Si j'ouvre la bouche pour en former les premiers sons, les sanglots m'oppressent et je ne puis laisser échapper que des soupirs et que les accents de la douleur ; et souvent même ces sanglots s'étouffent dans mon sein, ou bien nulle oreille charitable n'est près de moi pour les entendre et m'apporter du soulagement. Je me sens accablé par l'étendue et la longueur de mes souffrances, et le crime ne cesse de se présenter à moi, pour m'annoncer que dans un instant la mort va le suivre et glacer tout mon être par la froideur de ses poisons ; déjà elle s'est emparée de tous mes membres, et je touche au moment d'être délaissé comme le cadavre qui vient d'expirer, et que les serviteurs abandonnent à la putréfaction.

Cependant, Seigneur, puisque tu es la source universelle de tout ce qui existe, tu es aussi la source de l'espérance ; et si ce rayon de feu ne s'est point encore éteint dans mon cœur, je tiens encore à toi, je suis encore lié à ta vie divine par cette immortelle espérance qui découle continuellement de ton trône. J'ose donc t'implorer du sein de mes abîmes ; j'ose appeler à mon secours ta main bienfaisante pour qu'elle daigne s'employer à ma guérison. Comment est-ce qu'elles s'opèrent les guérisons du Seigneur ?

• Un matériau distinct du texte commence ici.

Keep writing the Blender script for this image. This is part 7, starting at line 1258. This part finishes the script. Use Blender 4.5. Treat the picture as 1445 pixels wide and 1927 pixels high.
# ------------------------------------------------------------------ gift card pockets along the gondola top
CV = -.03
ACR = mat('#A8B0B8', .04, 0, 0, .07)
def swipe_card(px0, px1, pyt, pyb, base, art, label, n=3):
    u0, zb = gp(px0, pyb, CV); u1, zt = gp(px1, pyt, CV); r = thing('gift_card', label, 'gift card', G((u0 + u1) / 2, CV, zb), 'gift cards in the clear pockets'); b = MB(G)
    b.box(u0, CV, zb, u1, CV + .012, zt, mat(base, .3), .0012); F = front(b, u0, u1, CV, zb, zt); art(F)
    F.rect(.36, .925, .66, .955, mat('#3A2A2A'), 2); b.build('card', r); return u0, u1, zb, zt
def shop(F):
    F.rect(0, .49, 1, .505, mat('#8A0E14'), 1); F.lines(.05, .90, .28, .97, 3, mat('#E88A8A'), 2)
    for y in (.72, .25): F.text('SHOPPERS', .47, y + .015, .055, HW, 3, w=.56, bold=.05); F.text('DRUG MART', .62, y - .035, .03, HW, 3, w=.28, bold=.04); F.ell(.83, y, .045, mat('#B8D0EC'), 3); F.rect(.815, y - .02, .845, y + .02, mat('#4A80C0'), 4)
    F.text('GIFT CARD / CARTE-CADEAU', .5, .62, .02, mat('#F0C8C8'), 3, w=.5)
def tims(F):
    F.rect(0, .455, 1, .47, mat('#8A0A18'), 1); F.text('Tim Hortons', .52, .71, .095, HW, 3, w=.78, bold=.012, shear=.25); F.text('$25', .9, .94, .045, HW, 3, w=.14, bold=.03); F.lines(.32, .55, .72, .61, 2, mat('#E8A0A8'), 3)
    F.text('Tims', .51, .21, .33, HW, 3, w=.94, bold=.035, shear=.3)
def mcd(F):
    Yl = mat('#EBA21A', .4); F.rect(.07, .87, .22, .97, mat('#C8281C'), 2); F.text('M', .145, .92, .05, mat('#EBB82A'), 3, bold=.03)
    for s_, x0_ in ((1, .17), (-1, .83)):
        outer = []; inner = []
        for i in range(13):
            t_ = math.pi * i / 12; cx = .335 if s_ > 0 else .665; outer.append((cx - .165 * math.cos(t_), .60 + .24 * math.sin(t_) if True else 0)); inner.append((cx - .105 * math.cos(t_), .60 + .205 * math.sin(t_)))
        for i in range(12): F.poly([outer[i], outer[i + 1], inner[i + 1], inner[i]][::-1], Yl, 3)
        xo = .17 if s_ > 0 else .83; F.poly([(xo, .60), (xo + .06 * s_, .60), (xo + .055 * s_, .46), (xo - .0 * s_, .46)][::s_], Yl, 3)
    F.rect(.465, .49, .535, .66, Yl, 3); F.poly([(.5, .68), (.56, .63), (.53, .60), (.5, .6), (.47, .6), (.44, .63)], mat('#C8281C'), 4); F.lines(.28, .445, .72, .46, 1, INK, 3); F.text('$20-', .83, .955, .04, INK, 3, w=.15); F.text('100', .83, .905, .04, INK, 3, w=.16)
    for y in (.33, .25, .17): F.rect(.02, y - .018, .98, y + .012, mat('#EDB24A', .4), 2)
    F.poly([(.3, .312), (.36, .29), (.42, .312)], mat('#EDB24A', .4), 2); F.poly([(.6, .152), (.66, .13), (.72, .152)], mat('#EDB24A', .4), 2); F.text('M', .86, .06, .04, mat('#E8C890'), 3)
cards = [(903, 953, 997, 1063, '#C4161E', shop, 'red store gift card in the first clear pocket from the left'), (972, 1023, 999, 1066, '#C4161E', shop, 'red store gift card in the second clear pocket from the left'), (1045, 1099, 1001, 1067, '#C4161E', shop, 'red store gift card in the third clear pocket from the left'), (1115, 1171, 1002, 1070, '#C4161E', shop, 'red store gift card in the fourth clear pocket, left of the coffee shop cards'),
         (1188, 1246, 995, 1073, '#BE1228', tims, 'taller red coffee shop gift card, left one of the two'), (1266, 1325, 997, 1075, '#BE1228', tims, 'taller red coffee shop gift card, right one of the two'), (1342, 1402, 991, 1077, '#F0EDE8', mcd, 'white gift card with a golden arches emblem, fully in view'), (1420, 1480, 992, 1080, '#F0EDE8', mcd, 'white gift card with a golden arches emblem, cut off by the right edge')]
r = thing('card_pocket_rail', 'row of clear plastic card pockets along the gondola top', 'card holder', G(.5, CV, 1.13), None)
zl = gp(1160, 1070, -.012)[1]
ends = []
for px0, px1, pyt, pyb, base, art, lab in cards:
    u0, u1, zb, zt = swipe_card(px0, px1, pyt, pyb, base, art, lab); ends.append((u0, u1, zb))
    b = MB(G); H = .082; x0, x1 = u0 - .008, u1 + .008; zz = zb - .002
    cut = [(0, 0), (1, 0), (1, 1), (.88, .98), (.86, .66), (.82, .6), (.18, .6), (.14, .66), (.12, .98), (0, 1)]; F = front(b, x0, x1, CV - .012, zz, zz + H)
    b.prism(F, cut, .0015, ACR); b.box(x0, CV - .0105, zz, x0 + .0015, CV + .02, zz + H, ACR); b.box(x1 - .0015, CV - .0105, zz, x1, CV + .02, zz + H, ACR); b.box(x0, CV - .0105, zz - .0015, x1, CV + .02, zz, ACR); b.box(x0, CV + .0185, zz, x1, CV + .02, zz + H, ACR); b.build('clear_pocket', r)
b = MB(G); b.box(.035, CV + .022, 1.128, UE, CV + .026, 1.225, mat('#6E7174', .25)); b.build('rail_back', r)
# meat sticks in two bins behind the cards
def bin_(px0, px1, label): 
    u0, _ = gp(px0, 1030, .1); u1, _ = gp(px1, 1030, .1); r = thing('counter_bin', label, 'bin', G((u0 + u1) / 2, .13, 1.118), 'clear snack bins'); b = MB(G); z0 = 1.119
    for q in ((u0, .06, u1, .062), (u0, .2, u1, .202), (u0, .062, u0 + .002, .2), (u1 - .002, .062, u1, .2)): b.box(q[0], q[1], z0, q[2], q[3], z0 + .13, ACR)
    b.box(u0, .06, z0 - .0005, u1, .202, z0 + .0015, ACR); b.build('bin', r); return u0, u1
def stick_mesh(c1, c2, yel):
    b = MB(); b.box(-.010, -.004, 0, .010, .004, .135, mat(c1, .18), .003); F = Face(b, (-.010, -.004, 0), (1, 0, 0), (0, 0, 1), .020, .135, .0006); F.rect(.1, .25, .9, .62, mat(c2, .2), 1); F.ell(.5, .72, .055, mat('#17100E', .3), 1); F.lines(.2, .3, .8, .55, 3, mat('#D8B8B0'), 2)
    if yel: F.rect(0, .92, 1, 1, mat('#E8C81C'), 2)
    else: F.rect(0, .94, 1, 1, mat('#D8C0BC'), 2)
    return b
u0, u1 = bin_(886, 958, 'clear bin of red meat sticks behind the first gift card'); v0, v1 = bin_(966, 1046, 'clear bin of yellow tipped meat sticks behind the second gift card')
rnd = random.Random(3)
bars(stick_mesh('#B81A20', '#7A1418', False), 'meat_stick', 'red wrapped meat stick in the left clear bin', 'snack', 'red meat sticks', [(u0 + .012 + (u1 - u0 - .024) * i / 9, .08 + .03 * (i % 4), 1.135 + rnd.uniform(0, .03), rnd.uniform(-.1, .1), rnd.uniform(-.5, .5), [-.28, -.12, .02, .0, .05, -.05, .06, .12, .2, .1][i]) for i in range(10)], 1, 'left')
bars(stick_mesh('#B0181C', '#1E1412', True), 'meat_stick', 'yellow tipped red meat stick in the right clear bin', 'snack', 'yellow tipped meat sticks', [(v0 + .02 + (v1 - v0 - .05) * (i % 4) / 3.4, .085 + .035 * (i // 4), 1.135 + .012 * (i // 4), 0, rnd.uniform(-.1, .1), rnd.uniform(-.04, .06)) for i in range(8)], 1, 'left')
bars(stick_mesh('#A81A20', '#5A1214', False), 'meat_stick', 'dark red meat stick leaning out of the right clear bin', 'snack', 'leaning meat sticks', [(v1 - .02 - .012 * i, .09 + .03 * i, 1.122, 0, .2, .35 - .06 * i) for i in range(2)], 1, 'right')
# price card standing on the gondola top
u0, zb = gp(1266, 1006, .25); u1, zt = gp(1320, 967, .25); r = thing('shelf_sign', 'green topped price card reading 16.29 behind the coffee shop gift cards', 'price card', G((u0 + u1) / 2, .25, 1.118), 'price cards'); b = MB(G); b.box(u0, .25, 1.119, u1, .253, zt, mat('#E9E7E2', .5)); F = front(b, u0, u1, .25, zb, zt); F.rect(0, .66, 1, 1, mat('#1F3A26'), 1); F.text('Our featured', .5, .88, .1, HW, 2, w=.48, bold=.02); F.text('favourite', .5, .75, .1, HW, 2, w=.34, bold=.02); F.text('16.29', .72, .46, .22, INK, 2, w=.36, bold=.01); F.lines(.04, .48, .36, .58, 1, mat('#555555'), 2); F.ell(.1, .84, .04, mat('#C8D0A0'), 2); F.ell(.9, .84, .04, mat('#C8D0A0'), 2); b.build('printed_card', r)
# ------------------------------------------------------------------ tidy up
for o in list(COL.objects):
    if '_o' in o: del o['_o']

C'est par la docile soumission aux sages conseils de ce médecin divin. Il faut que je prenne avec reconnaissance et avec un ardent désir, le breuvage amer que sa main me présente ; il faut que ma volonté concoure avec celle qui l'anime pour moi ; il faut que la longueur et les souffrances du traitement ne me fassent pas repousser le bien que veut me faire ce suprême auteur de tout bien ; il se pénètre du sentiment de mes douleurs, je n'ai autre chose à faire que de me pénétrer du sentiment de son charitable intérêt pour moi.

C'est par là que la coupe du salut me sera profitable ; c'est alors que ma langue reprendra sa force, et que je chanterai les cantiques de la Cité sainte. Seigneur, quel sera mon premier cantique ? Il sera tout entier à l'honneur et la gloire de celui qui m'aura rendu la santé et qui aura opéré ma délivrance. Je le chanterai ce cantique depuis le lever du soleil jusqu'à son coucher ; je le chanterai par toute la terre, non seulement pour célébrer la puissance et l'amour de mon libérateur, mais pour communiquer à toutes les âmes de désir et à toute la famille humaine, le moyen certain et efficace de recouvrer à jamais la santé et la vie.

Je leur apprendrai que par là, l'esprit de sagesse et de vérité se reposera sur leur propre cœur, et les dirigera dans toutes leurs voies. Amen.